» **Instruction**: Answer with one number only: the number of lines that include the word "this".

» **Dataset excerpts**:

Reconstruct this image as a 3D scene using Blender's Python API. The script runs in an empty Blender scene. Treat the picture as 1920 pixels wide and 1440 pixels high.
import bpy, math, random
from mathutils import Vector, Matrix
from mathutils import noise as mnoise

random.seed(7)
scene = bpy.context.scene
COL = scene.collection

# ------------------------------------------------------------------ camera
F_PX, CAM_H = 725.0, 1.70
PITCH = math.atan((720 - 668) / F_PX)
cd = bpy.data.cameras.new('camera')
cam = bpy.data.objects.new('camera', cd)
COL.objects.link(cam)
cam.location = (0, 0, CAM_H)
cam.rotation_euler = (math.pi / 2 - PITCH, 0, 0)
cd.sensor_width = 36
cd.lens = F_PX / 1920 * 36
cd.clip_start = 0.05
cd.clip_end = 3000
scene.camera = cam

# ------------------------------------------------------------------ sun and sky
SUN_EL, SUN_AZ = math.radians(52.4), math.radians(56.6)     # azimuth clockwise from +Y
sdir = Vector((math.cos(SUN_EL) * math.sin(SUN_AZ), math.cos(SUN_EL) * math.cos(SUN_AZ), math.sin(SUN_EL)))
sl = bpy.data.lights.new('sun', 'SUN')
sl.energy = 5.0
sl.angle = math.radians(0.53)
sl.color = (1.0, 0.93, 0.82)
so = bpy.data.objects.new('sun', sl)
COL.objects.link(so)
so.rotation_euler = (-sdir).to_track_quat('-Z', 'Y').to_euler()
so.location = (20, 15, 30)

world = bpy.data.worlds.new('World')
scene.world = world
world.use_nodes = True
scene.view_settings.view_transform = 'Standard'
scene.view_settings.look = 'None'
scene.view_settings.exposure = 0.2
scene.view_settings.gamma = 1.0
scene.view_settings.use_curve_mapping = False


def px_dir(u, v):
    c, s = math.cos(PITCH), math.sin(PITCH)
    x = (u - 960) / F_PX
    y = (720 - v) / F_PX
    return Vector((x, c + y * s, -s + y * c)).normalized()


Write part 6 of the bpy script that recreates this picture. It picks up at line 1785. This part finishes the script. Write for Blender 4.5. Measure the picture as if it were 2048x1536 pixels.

» **Solved exercise**: 2